◆ THE REQUEST
Begin with the first line of the material and write out each line exactly, ending with the line that contains "COL = scene.collection". Pictures are not part of the copy.

-*-*-

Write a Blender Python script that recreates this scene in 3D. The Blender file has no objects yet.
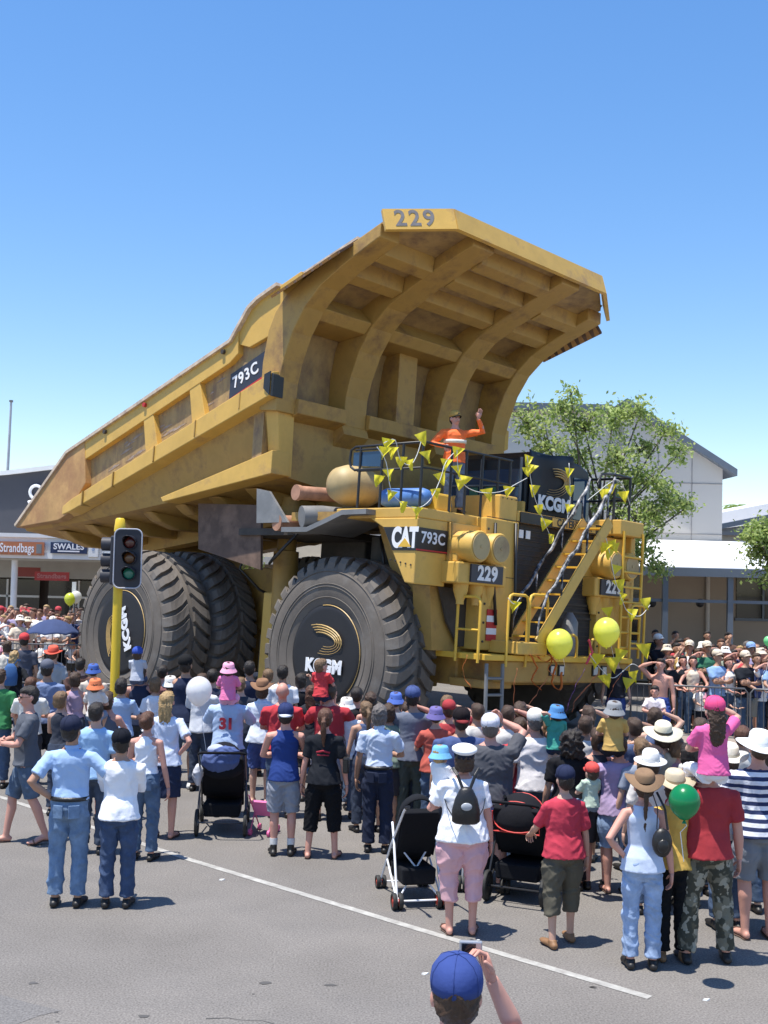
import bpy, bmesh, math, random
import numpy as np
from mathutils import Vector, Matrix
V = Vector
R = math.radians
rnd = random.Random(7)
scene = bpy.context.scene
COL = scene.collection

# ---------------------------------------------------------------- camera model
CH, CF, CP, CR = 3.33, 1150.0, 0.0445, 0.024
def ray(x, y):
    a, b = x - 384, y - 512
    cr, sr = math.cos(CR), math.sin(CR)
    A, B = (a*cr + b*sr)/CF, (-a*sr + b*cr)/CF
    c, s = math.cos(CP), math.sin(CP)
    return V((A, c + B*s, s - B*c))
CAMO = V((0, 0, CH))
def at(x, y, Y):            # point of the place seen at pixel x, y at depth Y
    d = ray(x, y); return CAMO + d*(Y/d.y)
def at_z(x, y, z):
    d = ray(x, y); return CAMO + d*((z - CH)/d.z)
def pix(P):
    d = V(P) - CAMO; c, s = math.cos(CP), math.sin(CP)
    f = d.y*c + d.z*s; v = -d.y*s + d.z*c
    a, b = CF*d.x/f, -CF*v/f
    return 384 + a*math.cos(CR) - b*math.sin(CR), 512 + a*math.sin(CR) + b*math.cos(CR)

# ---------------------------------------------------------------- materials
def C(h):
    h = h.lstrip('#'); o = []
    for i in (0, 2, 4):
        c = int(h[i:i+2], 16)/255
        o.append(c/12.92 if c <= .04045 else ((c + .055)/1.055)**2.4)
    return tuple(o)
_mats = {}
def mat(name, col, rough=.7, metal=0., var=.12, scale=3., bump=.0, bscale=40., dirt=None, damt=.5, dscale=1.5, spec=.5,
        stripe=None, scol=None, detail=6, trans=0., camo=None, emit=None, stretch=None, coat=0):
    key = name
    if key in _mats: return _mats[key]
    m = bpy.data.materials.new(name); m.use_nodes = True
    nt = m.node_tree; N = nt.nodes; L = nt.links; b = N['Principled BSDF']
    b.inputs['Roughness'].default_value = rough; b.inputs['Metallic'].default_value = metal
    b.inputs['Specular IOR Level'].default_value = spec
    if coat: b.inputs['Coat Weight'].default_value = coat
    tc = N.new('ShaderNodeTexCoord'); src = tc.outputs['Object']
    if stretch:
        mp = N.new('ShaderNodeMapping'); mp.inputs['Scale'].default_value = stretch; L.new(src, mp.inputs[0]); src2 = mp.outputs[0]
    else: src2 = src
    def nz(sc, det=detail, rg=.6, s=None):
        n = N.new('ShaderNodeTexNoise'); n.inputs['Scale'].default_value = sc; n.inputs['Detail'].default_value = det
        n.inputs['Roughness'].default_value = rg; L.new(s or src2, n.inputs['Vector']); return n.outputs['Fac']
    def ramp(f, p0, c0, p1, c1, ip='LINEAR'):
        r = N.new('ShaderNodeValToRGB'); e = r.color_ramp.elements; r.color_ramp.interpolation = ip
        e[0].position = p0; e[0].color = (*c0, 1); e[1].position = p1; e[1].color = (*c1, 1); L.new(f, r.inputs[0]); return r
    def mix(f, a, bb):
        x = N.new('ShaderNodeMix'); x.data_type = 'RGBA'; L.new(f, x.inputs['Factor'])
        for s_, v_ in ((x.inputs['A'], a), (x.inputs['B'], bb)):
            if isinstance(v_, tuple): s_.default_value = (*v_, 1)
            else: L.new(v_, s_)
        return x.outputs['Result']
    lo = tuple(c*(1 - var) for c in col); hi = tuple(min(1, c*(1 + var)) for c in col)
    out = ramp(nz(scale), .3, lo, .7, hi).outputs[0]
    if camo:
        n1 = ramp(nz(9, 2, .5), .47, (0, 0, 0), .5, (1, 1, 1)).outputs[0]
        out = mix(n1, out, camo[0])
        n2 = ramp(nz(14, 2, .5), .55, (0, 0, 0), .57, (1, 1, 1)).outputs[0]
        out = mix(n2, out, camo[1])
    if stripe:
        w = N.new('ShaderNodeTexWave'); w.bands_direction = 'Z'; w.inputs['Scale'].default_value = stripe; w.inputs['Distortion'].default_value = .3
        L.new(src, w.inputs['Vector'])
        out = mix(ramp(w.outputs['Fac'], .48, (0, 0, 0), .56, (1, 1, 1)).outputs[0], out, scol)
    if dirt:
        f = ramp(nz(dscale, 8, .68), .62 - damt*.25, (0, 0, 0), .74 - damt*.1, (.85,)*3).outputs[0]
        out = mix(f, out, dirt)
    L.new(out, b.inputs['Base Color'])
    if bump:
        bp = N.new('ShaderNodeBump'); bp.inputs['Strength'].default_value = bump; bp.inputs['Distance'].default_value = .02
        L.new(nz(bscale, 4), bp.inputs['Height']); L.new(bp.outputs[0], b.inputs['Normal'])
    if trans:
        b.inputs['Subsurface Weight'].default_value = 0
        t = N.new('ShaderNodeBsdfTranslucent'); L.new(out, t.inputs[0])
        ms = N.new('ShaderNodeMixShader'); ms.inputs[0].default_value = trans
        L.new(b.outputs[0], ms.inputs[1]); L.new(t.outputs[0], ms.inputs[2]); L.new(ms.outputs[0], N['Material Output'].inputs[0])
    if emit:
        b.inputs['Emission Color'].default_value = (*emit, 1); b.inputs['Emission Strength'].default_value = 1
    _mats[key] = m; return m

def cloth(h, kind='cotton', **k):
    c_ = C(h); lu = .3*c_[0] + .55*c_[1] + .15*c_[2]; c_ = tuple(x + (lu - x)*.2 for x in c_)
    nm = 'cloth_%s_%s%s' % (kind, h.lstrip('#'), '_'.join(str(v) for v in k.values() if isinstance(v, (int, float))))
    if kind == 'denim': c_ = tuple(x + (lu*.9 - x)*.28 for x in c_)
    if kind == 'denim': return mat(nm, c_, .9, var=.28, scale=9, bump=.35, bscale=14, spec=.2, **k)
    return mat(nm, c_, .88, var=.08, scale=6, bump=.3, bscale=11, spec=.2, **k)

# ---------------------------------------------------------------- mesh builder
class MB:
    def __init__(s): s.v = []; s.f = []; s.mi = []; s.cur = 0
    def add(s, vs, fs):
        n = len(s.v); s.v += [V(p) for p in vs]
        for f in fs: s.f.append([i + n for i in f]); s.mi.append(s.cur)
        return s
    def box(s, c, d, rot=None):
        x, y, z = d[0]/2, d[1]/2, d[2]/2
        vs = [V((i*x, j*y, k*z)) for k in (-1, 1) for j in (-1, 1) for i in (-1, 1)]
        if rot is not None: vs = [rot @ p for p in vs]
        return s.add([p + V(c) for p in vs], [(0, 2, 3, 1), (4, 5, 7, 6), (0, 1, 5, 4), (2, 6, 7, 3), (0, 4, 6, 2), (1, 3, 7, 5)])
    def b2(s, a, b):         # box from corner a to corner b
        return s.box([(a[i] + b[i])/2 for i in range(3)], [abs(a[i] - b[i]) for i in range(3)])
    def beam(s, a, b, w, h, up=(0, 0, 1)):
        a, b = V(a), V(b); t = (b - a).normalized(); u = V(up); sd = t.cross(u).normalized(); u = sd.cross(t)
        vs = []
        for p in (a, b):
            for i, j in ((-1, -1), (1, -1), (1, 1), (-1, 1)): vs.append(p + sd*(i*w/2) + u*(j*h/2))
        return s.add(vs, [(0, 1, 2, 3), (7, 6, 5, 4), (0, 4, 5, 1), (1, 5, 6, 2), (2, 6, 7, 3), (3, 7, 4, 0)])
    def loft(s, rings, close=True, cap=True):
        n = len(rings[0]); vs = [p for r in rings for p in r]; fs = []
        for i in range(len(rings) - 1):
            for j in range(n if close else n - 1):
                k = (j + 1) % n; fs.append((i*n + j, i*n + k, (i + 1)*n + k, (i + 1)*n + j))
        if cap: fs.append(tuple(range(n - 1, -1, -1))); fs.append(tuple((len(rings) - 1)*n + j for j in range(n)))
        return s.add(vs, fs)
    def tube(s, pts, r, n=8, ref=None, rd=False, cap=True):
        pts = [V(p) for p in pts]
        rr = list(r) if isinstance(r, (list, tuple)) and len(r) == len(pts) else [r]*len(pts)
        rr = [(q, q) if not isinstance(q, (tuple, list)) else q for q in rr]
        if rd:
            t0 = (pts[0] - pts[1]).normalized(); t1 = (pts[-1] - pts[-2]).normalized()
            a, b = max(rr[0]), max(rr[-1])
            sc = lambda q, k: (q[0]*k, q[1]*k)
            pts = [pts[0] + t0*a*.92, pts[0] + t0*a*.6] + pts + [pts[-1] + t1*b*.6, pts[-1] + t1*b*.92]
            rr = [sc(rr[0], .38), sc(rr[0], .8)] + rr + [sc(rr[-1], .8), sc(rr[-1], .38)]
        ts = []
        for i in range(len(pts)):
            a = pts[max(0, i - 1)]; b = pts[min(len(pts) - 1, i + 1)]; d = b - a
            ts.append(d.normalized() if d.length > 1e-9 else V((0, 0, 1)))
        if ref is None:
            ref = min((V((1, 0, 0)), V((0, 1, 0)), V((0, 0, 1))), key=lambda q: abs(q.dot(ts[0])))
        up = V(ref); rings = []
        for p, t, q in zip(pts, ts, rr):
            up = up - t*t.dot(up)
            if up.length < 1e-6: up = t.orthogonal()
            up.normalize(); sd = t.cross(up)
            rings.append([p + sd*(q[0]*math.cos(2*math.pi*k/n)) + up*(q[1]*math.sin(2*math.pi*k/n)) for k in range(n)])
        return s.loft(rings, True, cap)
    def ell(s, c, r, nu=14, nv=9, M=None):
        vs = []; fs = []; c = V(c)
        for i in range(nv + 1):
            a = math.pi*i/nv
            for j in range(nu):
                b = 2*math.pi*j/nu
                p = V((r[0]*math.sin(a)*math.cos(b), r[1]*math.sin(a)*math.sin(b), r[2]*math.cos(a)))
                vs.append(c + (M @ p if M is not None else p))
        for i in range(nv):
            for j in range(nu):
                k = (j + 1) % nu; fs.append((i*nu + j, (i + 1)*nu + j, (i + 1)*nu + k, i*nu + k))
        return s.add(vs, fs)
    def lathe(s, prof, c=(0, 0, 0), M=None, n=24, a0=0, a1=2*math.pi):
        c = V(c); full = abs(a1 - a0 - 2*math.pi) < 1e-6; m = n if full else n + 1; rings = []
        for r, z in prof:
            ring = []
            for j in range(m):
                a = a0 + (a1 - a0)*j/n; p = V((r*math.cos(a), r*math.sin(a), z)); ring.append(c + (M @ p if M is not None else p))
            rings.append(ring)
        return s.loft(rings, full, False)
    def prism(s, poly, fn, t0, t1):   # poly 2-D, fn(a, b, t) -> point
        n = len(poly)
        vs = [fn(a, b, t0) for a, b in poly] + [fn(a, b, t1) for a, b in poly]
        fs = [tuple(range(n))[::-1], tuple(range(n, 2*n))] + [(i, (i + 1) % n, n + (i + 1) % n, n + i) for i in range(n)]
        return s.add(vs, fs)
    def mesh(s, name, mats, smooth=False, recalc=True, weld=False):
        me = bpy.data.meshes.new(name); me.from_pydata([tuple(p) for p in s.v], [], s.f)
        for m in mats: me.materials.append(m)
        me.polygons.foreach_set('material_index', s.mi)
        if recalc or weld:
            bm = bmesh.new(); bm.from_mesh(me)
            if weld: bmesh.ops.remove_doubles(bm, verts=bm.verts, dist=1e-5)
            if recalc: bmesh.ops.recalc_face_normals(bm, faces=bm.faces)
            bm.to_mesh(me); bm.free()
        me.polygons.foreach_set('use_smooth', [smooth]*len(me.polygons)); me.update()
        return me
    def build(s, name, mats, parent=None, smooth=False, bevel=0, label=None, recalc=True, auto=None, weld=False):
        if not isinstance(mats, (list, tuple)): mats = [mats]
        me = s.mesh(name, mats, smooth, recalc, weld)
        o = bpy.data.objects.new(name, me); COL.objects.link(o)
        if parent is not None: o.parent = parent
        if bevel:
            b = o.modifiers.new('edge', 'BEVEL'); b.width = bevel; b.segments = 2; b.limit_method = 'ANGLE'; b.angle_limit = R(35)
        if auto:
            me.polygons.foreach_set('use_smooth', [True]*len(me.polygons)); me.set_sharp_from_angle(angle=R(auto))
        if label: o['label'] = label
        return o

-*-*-

◆ EXERCISE SOLUTION
Write a Blender Python script that recreates this scene in 3D. The Blender file has no objects yet.
import bpy, bmesh, math, random
import numpy as np
from mathutils import Vector, Matrix
V = Vector
R = math.radians
rnd = random.Random(7)
scene = bpy.context.scene
COL = scene.collection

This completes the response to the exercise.